- _EXERCISE GOAL_
Nothing in the data should change when you return it, but leave the pictures out.

:::

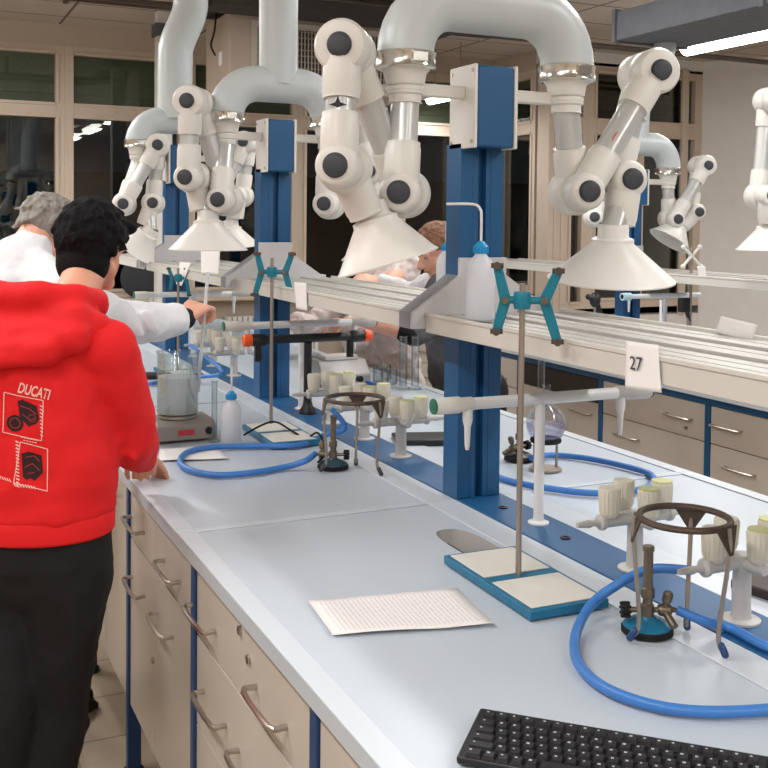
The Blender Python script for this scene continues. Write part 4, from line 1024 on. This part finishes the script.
an = [V((at(24, 800, y=2.44).x, 2.42, .09)), V((at(-18, 800, y=2.44).x, 2.44, .09))]
for h, k, a in zip(hips, kn, an): g.chain([(h, .075), (k, .055), (a, .04)])
body = g.build('body', SKIN, boy, remesh=.0055, smo=2)
facebits(Q, R3, boy, HAIRB, .93)
hr = hair(Q, R3, boy, HAIRB, s=.95, nape=.068, thick=.017, n=330, cut=-.01, front=.04, seed=4, ln=.02, sides=-.062)
# hoodie
g = G()
g.chain([(B(0, .0, 1.34), .11), (B(0, 0, 1.2), .140), (B(0, 0, 1.02), .143)])
g.chain([(B(.08, .0, 1.31), .09), (B(.065, 0, 1.1), .128), (B(.055, 0, 1.02), .130)]); g.chain([(B(-.08, .0, 1.31), .10), (B(-.07, 0, 1.1), .135), (B(-.065, 0, 1.02), .135)])
n = 48; rings = []
for z, k in ((1.10, .85), (1.06, .98), (1.01, 1.0), (.985, 1.01), (.97, .98)):
    rings.append([g.bm.verts.new(B(math.cos(2*PI*i/n)*.186*k, math.sin(2*PI*i/n)*.150*k, z)) for i in range(n)])
g.skin(rings)
g.chain([(B(0, 0, 1.40), .07), (Rsh, .068), (Rsh.lerp(Rel, .5), .072), (Rel, .070), (Rel + (Rwr-Rel)*.5, .056), (Rel + (Rwr-Rel)*.9, .042)])
g.chain([(B(0, 0, 1.40), .07), (Lsh, .075), (Lel, .066), (Lel + (Lwr-Lel)*.9, .044)])
for (a, b, r) in ((Rel + V((-.06, -.045, .01)), Rel + V((.0, -.068, -.04)), .010), (Rel + V((-.06, -.05, .08)), Rel + V((.02, -.066, .03)), .010), (Rel + V((-.055, -.045, .14)), Rel + V((.01, -.06, .11)), .010)):
    g.cap(a, b, r, r)
hood_ = folds(g.build('hoodie', HOODIE, boy, remesh=.009, smo=5), .11, .03)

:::

- _ANSWER TO THIS TASK_
The Blender Python script for this scene continues. Write part 4, from line 1024 on. This part finishes the script.
an = [V((at(24, 800, y=2.44).x, 2.42, .09)), V((at(-18, 800, y=2.44).x, 2.44, .09))]
for h, k, a in zip(hips, kn, an): g.chain([(h, .075), (k, .055), (a, .04)])
body = g.build('body', SKIN, boy, remesh=.0055, smo=2)
facebits(Q, R3, boy, HAIRB, .93)
hr = hair(Q, R3, boy, HAIRB, s=.95, nape=.068, thick=.017, n=330, cut=-.01, front=.04, seed=4, ln=.02, sides=-.062)
# hoodie
g = G()
g.chain([(B(0, .0, 1.34), .11), (B(0, 0, 1.2), .140), (B(0, 0, 1.02), .143)])
g.chain([(B(.08, .0, 1.31), .09), (B(.065, 0, 1.1), .128), (B(.055, 0, 1.02), .130)]); g.chain([(B(-.08, .0, 1.31), .10), (B(-.07, 0, 1.1), .135), (B(-.065, 0, 1.02), .135)])
n = 48; rings = []
for z, k in ((1.10, .85), (1.06, .98), (1.01, 1.0), (.985, 1.01), (.97, .98)):
    rings.append([g.bm.verts.new(B(math.cos(2*PI*i/n)*.186*k, math.sin(2*PI*i/n)*.150*k, z)) for i in range(n)])
g.skin(rings)
g.chain([(B(0, 0, 1.40), .07), (Rsh, .068), (Rsh.lerp(Rel, .5), .072), (Rel, .070), (Rel + (Rwr-Rel)*.5, .056), (Rel + (Rwr-Rel)*.9, .042)])
g.chain([(B(0, 0, 1.40), .07), (Lsh, .075), (Lel, .066), (Lel + (Lwr-Lel)*.9, .044)])
for (a, b, r) in ((Rel + V((-.06, -.045, .01)), Rel + V((.0, -.068, -.04)), .010), (Rel + V((-.06, -.05, .08)), Rel + V((.02, -.066, .03)), .010), (Rel + V((-.055, -.045, .14)), Rel + V((.01, -.06, .11)), .010)):
    g.cap(a, b, r, r)
hood_ = folds(g.build('hoodie', HOODIE, boy, remesh=.009, smo=5), .11, .03)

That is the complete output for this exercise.